Behavioural changes are also suggested such as: change your insurance to ‘this particular brand’ and your green ‘Halo’ will go up by three points.
Read more: Australian consumers are more likely to buy from companies that support charities
Harvard-backed research, and finding the right brands to partner with
As Greener’s partnership manager, Van Der Meulen is rigorous at making sure the brands they partner with are the right fit from a sustainability and good business perspective.
“When we’re signing brands to partner with we’re looking at 70 different accreditations across reducing emissions, reducing waste, better materials and responsible business,” Van Der Meulen says.
“If the brands pass these accreditations, some examples being climate active, B Corp, 1 % for the Planet, Science-Based Targets, then we take them on. We call the process our green brand framework.”
After a round of Beta testing of the app late last year, Greener released its collected data and was approached by Professor Michael Hiscox, the Aussie founder of Harvard University’s Sustainability, Transparency, Accountability Research Lab.
Hiscox had been working with large Australian and international brands over the past decade to help them supercharge their sustainability efforts and came on board with Greener to help further develop the green brand framework.
“Researchers from WWF, and Harvard University, are helping us work out how we can continue to validate, with science and facts, what the right brands are for our customers”, says Van Der Meulen
Partnerships and carbon offsetting
At the moment Greener has over 60 partners signed up. Brands like LEGO, Who Gives a Crap, ZeroCo, T2 and Country Road have all signed up to pay a revenue share for any new customers brought to them through Greener.
They also have their sustainability credentials displayed in a ‘score card’ within the app giving customers quick and easy access to how that organisation is actively reducing their carbon emissions.
The benefit to the brand is that it can easily show itself as a trustworthy responsible business and from a consumer perspective the legwork of finding a purpose-led business has been done for them.
For Van Der Meulen the benefit of Greener is three-fold. It first flags purchases and might encourage people to shop less but if not then it’s introducing consumers to more sustainable brands. The third aspect to Greener is that the business itself offsets any remaining carbon, not offset by the brands.
“We have an allocation of revenue share that goes to the carbon offset, which we buy via carbon credits through Green Fleet,” she says.
“Those organisations who join us for a very low fee automatically become carbon neutral, based on that offsetting programme that we’ve got. A lot of our partners are carbon neutral anyway, and so we don’t necessarily have to do that for them, but for the smaller ones we automatically cover their carbon offsetting for them.”

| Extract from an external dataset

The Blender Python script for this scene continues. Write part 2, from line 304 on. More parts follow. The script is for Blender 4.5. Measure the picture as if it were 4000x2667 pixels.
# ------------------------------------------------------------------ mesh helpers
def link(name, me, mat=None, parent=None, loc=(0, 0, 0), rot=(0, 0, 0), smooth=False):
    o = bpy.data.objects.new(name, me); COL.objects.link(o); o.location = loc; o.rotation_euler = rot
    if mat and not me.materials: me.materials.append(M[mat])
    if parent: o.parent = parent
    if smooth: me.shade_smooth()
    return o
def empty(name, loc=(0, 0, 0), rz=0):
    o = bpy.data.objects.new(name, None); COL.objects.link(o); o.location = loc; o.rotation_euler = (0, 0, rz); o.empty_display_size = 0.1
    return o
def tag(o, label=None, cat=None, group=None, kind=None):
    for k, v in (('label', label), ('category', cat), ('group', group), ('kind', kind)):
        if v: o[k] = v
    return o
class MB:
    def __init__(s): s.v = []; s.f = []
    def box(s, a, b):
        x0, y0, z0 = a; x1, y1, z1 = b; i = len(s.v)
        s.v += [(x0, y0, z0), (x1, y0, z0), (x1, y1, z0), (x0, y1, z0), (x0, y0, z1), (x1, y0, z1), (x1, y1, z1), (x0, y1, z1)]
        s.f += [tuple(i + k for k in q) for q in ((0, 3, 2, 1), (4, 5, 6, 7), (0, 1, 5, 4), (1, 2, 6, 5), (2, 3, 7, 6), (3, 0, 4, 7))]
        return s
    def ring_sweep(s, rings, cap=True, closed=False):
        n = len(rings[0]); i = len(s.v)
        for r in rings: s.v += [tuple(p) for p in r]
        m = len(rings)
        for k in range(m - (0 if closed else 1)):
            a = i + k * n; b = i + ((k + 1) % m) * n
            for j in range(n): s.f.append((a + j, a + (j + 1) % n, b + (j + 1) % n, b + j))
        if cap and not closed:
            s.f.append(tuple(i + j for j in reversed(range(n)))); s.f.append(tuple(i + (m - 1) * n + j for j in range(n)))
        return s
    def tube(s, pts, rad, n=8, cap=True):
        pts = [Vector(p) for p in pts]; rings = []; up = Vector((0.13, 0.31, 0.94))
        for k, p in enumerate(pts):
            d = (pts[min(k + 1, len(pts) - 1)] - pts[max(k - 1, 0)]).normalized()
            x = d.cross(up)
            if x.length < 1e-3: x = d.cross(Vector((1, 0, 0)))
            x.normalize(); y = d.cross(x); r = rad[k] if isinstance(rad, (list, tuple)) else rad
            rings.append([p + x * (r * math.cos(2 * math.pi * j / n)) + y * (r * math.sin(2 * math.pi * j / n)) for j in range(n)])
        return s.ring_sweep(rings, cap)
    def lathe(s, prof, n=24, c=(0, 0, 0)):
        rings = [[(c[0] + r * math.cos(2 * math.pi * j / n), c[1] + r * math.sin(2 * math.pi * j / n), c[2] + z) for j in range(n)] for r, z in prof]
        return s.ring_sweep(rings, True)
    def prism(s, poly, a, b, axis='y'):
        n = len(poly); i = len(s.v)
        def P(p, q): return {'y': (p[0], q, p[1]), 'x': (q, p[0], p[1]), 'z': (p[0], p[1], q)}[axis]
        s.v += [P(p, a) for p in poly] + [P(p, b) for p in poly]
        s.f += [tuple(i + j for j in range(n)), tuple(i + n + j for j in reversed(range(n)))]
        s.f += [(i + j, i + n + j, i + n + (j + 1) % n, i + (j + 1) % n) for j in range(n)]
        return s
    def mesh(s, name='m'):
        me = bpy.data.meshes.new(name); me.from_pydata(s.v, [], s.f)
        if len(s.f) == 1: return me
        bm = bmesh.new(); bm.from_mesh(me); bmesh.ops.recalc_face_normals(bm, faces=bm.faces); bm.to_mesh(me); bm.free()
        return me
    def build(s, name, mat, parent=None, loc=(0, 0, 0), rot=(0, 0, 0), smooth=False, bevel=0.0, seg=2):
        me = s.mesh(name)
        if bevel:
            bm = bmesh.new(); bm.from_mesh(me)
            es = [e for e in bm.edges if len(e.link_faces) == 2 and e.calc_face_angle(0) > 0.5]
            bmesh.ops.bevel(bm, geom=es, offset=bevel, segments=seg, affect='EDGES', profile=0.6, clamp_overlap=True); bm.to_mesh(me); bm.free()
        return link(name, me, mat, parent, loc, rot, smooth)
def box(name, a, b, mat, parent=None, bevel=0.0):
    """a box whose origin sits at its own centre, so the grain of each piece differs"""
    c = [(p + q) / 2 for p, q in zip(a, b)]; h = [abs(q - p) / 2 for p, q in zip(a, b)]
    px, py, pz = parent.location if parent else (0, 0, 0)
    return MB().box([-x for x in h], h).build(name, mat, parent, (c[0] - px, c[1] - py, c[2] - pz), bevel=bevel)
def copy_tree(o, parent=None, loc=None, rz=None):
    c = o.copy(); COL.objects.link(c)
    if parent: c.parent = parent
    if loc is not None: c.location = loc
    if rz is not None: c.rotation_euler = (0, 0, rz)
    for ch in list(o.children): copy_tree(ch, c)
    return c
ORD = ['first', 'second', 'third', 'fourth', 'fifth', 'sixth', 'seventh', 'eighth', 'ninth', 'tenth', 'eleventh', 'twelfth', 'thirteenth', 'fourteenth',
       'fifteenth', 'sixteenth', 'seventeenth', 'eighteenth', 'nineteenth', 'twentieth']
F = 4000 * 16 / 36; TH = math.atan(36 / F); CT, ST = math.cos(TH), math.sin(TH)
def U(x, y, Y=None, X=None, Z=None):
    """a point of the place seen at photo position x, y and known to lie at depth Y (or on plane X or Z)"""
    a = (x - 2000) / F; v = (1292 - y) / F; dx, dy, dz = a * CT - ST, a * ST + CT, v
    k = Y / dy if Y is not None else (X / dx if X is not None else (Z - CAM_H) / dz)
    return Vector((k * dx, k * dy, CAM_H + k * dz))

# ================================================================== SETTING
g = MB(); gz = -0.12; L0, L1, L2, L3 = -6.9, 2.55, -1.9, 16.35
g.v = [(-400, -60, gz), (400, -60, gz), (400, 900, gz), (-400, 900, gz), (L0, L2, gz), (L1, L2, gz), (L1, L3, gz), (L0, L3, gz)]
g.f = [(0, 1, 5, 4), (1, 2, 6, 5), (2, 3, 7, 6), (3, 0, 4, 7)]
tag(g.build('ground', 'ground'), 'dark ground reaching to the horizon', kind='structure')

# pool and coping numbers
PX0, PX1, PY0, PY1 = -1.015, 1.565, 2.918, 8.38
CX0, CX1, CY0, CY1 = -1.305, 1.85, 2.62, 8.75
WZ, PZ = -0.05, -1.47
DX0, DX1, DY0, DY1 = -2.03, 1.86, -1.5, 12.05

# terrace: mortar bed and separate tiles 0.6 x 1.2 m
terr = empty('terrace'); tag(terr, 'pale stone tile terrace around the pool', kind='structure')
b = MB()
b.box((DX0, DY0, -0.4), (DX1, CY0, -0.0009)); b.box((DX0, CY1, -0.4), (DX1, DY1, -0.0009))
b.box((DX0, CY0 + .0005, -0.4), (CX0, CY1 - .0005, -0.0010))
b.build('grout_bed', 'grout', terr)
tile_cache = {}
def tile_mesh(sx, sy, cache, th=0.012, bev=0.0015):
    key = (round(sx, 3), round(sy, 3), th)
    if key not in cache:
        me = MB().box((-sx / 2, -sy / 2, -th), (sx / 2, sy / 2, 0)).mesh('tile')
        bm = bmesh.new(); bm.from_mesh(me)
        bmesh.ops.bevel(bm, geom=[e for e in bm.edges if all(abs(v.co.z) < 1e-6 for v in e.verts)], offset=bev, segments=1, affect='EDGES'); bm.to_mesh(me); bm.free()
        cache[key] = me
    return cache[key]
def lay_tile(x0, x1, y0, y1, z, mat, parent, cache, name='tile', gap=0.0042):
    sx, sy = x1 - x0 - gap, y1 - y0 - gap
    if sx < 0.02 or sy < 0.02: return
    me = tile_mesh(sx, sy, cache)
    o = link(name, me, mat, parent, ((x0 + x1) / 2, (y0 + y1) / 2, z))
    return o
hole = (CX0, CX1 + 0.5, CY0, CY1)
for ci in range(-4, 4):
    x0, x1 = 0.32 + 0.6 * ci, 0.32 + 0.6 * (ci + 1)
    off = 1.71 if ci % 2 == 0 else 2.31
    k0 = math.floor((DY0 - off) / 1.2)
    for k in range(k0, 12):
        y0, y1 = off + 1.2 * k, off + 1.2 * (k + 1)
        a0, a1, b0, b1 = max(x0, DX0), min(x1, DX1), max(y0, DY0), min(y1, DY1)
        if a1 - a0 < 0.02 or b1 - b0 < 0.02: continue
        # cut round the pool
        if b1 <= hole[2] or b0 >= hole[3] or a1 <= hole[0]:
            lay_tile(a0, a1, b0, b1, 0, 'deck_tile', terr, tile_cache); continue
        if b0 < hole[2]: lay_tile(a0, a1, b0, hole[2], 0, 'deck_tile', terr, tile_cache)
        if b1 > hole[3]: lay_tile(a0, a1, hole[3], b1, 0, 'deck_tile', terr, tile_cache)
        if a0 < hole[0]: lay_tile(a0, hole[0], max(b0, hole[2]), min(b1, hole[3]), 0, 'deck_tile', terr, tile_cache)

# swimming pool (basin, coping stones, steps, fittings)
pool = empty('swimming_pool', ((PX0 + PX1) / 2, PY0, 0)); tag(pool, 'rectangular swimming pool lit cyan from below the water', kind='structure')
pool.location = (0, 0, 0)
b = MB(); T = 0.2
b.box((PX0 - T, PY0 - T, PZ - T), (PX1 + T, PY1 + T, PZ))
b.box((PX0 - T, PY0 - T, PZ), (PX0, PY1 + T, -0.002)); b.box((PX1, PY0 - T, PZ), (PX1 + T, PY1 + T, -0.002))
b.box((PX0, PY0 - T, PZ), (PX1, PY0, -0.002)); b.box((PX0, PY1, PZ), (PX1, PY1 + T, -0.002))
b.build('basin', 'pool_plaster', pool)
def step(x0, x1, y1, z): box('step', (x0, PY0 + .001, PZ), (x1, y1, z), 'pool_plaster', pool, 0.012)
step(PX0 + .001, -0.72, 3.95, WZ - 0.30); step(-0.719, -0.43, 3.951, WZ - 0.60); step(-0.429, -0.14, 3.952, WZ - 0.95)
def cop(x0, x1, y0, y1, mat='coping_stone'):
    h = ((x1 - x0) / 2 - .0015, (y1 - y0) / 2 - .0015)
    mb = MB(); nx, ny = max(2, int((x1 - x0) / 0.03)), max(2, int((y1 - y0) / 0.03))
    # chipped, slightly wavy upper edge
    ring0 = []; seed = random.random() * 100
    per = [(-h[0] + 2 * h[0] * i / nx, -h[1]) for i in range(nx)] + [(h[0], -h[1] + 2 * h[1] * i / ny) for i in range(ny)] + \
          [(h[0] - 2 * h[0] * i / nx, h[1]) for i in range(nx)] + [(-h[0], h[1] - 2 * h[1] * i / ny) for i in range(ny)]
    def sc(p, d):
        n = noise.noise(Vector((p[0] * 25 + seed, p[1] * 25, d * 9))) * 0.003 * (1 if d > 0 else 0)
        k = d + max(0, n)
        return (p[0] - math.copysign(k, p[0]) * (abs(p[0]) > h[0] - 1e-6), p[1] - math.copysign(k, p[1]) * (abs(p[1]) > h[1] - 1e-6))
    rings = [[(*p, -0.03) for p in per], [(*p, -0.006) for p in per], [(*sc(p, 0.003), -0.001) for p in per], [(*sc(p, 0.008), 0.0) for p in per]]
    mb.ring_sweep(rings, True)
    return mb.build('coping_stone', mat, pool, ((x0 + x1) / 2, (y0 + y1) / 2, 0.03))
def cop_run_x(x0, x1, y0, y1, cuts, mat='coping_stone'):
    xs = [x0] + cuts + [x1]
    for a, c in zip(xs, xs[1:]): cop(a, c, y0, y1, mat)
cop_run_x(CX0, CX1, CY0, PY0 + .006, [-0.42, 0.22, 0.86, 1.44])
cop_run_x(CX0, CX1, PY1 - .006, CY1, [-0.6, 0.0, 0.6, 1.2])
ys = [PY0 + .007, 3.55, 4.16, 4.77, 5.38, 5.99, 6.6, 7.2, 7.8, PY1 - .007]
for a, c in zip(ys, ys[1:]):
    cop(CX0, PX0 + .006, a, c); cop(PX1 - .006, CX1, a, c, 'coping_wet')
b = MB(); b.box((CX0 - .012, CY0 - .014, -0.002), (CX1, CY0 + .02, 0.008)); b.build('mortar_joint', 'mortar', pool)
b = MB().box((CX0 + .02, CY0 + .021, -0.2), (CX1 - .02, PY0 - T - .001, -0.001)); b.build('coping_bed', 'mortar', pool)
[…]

Officially launching in 2022
Greener has just gone through a successful second round of funding that once officially launched will help to scale up the offering.
Bringing the app to the mainstream consumer is the team’s focus and the only way to create real environmental impact — the more people who use it, the more carbon gets offset.
“We’re building out lots of different partnerships with brands and organisations that have got large cohorts of like-minded people and we’re getting Greener into their hands,” Van Der Meulen says.
Greener plans on having about 60,000 people on the app for the official launch next year and has been working with a lot of not for profits, environmental organisations to connect with their audiences.
“When we ran the Beta testing on about 500 people who saw through that small chunk of data we were able to support people in reducing their carbon footprint by 23 per cent. If you scale up that 23 per cent, then you can really start to have an impact.
“For us, it’s not just about the better economy that’s obviously going to be created, but it’s actually about reducing everyone’s impact on the planet.”